Do you think that the average kid coming out of a high school history class today (especially in Texas) thinks Jefferson was an atheist or that Jefferson was a solid Christian? Do you think they learn that the Baptists in Virginia were one of the biggest proponents of separation of church and state? Do you think they learn about The Age of Reason and how Madison supported Paine?

I’ve never heard anyone claim that Jefferson was an atheist, except in the way that Teddy Roosevelt said Paine was an atheist - in the sense of not being Christian without the excuse of being Jewish. (Paine clearly said that he wasn’t an atheist either.)

Do you think that these guidelines would be used to teach the truth about the Founding Fathers, or to make it sound like they were all good Christians?
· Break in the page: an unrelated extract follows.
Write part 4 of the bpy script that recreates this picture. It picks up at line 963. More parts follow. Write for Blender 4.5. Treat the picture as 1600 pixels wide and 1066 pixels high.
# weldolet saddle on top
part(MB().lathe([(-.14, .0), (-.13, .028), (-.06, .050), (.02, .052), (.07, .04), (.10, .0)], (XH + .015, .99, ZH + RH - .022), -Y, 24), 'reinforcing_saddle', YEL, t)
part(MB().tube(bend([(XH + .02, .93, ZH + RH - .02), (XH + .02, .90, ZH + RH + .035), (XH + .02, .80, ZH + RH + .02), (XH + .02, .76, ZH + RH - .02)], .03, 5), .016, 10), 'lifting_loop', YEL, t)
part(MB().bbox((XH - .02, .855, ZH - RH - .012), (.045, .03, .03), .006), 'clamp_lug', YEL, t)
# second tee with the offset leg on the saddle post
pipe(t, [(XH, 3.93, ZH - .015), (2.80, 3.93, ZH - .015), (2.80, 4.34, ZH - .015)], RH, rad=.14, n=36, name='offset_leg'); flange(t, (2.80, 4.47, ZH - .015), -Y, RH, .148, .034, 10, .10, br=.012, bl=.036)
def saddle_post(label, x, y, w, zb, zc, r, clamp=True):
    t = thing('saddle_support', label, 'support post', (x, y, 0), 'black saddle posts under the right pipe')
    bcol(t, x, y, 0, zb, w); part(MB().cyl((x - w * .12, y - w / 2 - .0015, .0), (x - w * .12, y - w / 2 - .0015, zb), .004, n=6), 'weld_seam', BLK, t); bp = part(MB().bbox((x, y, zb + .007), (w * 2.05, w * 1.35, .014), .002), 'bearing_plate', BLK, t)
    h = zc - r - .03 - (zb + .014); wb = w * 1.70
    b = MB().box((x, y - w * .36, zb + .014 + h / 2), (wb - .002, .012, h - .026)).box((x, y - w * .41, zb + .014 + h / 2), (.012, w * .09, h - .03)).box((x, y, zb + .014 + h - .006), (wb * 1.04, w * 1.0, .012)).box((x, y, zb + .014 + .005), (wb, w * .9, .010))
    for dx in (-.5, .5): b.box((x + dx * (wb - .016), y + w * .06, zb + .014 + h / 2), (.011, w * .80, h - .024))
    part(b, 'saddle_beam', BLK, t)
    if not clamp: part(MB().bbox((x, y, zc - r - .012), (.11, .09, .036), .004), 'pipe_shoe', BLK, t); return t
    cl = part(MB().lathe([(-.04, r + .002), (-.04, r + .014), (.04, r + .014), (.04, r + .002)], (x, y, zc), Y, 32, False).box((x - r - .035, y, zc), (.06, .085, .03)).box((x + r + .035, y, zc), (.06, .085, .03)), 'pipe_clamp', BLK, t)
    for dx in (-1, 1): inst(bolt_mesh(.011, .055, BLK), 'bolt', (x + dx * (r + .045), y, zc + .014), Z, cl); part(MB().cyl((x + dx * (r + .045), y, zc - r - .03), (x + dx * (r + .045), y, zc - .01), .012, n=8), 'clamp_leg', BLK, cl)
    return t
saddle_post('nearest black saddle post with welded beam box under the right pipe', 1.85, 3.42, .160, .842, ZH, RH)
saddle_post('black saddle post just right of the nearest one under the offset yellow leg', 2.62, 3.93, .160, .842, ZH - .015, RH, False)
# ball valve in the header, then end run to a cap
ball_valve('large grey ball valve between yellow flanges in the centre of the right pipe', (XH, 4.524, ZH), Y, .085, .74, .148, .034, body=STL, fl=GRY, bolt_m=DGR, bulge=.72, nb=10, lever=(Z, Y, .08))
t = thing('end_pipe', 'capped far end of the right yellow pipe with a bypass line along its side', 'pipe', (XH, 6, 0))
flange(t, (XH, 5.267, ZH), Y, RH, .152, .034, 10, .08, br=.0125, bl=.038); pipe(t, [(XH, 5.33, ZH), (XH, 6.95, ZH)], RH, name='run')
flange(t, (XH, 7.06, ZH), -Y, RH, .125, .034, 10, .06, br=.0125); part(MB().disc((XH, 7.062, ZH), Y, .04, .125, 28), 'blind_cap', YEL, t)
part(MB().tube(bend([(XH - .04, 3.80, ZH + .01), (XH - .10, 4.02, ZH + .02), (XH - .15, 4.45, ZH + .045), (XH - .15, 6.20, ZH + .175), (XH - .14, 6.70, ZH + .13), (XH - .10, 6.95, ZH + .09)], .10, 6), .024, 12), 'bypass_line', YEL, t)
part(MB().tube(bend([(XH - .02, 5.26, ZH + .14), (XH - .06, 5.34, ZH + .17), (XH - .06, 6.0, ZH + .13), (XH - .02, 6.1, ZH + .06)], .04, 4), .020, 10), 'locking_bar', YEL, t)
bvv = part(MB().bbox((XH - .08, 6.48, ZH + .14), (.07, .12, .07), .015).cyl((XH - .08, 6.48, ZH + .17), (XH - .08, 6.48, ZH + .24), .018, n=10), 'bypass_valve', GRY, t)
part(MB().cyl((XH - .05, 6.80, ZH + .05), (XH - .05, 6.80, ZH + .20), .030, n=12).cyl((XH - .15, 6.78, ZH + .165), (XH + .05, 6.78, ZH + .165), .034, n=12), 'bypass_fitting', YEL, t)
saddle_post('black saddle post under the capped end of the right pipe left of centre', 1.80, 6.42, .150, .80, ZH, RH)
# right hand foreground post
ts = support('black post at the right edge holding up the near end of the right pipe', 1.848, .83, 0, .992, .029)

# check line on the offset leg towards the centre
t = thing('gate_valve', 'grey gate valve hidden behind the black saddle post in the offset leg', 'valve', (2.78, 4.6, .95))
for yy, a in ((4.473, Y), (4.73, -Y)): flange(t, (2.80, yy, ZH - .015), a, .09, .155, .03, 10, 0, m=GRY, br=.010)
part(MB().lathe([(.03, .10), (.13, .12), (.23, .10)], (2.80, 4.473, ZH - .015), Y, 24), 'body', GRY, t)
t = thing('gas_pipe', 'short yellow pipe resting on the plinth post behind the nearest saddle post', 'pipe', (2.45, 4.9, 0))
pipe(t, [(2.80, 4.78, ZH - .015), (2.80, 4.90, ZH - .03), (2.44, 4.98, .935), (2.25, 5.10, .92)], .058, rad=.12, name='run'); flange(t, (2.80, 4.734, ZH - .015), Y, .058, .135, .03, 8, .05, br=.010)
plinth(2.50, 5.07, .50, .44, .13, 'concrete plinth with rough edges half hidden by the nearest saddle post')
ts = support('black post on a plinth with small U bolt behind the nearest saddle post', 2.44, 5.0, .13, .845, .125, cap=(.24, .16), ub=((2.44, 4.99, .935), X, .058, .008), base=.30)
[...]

Tribes having little control over their members is highly relevant to the enforcement of a treaty. If I sign a treaty with Joe am I obligated to keep it if Sam and Vince say, “He doesn’t speak for me?”, this is part of what is at issue with non-state terrorists. It’s a problem as old as the nation-state. The nation-state has the apparatus to enforce its citizens to abide by a treaty if it wants. If it makes a treaty with a tribe then it is treating that tribe as a sovereignty unto itself. If that tribe doesn’t actually have sovereignty over it’s people then the treaty from both ends is rather meaningless.

You are essentially saying that the Indians should have gotten a pass simply because they were disorganized and their signing of a treaty was essentially worthless because there was no unity amongst the people in the tribe.